WHAT YOU NEED TO DO »
Reproduce exactly the lines below, from the first through the one containing "COL = sc.collection", and nothing more.

PROVIDED DATA »
↓
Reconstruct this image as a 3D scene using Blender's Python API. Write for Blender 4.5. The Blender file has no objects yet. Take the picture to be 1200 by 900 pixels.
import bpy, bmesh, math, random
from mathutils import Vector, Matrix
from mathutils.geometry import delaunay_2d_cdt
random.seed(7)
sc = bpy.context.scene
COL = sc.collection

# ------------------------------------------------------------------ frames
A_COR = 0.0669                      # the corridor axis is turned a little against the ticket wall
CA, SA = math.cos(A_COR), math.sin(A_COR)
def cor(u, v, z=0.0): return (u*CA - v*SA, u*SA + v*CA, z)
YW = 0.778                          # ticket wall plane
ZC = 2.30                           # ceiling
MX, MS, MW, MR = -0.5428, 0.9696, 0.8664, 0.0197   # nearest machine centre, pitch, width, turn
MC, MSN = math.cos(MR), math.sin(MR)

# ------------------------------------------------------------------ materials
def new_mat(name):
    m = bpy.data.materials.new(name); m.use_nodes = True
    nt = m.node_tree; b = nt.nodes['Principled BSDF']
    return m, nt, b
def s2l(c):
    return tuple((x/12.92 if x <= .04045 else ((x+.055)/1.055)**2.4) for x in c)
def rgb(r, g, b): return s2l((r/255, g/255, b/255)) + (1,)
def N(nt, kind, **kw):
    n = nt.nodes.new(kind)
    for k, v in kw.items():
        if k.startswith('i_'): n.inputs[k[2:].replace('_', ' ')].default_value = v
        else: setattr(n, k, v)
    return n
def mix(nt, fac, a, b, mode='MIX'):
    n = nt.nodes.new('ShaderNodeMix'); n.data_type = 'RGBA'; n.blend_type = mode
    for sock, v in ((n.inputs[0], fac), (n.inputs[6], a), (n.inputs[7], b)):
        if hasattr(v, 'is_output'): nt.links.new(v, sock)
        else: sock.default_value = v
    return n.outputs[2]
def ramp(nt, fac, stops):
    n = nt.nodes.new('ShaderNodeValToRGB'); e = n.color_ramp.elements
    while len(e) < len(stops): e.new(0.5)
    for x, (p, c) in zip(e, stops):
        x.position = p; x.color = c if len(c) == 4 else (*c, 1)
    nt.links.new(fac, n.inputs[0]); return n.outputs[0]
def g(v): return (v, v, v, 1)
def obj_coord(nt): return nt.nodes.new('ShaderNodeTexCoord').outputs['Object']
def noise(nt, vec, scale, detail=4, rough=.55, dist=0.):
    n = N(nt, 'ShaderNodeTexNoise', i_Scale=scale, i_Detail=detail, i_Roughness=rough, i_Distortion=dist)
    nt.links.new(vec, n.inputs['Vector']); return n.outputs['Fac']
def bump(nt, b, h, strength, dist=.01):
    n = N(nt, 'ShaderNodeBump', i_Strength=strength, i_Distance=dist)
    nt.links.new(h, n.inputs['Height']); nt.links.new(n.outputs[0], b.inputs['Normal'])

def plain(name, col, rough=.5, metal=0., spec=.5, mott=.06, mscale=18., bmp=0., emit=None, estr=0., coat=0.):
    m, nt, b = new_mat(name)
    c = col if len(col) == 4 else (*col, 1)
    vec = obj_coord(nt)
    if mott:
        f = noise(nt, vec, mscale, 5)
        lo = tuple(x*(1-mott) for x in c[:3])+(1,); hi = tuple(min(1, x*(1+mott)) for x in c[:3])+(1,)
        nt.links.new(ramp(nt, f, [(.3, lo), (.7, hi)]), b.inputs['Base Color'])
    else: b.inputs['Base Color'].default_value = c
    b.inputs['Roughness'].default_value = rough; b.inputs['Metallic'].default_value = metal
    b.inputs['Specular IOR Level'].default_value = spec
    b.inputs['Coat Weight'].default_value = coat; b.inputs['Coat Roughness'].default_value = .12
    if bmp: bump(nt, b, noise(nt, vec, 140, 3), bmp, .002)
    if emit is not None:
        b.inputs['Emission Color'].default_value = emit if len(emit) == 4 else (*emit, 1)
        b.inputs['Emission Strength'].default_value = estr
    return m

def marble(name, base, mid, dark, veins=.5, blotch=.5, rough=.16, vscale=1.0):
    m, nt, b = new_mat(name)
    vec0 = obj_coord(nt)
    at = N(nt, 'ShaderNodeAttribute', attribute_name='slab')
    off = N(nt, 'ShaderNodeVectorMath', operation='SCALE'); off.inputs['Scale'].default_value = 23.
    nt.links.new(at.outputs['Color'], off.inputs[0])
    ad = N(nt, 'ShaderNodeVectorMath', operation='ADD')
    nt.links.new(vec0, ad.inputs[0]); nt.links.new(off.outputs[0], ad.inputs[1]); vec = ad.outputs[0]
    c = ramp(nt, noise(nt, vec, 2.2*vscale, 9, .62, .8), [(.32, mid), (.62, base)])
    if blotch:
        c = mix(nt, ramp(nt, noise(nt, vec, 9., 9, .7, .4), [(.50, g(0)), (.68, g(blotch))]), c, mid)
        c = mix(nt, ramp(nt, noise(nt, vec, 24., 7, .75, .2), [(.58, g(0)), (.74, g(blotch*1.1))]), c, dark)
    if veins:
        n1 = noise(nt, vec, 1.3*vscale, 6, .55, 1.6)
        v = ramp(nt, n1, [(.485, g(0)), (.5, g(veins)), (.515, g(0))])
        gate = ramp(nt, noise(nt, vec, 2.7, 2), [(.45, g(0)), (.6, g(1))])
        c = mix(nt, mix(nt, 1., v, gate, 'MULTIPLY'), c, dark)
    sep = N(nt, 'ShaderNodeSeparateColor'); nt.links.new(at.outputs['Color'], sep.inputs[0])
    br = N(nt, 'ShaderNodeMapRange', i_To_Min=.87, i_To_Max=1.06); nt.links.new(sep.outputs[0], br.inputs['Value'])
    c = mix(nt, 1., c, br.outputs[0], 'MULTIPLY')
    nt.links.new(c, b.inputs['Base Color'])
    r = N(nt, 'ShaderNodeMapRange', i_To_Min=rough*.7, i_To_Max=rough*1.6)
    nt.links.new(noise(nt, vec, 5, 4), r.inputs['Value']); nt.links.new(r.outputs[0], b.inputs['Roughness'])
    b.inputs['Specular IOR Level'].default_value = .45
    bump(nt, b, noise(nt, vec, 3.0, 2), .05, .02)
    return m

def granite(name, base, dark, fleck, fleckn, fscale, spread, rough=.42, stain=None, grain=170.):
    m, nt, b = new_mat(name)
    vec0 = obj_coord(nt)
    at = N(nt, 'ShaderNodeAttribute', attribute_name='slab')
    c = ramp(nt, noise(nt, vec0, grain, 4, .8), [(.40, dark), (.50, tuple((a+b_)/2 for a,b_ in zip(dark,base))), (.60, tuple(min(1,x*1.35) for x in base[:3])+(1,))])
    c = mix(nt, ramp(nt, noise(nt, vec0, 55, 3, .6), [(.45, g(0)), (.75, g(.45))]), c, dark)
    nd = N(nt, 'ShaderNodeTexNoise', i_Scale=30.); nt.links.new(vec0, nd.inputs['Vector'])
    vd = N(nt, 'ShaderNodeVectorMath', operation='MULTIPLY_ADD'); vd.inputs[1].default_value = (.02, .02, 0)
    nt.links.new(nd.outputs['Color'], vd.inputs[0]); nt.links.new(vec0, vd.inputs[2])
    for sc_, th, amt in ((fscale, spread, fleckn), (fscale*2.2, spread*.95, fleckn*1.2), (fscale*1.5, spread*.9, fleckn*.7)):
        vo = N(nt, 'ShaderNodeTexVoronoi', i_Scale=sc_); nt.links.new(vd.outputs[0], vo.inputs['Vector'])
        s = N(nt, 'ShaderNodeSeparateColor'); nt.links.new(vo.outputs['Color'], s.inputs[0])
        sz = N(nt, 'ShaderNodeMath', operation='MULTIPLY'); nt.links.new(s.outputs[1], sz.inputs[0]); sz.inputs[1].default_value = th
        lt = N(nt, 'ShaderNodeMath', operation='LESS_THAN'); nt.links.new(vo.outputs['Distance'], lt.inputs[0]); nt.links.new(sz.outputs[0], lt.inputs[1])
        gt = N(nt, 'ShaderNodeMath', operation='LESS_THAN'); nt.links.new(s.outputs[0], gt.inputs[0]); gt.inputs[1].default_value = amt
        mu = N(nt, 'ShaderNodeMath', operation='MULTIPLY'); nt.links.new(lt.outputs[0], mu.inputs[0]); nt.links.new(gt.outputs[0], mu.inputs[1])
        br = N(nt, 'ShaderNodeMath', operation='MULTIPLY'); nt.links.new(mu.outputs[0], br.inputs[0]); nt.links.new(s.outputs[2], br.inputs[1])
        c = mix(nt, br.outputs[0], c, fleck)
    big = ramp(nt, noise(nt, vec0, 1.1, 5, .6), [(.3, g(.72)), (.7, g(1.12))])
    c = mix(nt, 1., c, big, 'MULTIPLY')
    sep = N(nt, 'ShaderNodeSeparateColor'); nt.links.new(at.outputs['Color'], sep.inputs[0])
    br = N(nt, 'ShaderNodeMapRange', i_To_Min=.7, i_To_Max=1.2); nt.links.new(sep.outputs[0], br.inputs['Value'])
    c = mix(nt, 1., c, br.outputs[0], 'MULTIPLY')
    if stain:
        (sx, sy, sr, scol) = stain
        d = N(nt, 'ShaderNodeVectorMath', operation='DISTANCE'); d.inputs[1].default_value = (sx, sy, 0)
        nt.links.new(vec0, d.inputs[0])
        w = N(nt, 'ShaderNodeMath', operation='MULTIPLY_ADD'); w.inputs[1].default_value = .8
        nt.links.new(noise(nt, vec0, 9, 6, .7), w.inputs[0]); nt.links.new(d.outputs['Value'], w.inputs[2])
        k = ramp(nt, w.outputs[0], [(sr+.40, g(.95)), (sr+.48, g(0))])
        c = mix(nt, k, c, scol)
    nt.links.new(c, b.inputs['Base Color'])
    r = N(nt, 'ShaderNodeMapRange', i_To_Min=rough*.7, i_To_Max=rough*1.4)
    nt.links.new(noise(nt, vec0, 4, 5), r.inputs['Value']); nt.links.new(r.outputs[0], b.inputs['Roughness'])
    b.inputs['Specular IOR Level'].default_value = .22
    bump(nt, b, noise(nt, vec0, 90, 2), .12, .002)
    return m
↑
THE ANSWER »
Reconstruct this image as a 3D scene using Blender's Python API. Write for Blender 4.5. The Blender file has no objects yet. Take the picture to be 1200 by 900 pixels.
import bpy, bmesh, math, random
from mathutils import Vector, Matrix
from mathutils.geometry import delaunay_2d_cdt
random.seed(7)
sc = bpy.context.scene
COL = sc.collection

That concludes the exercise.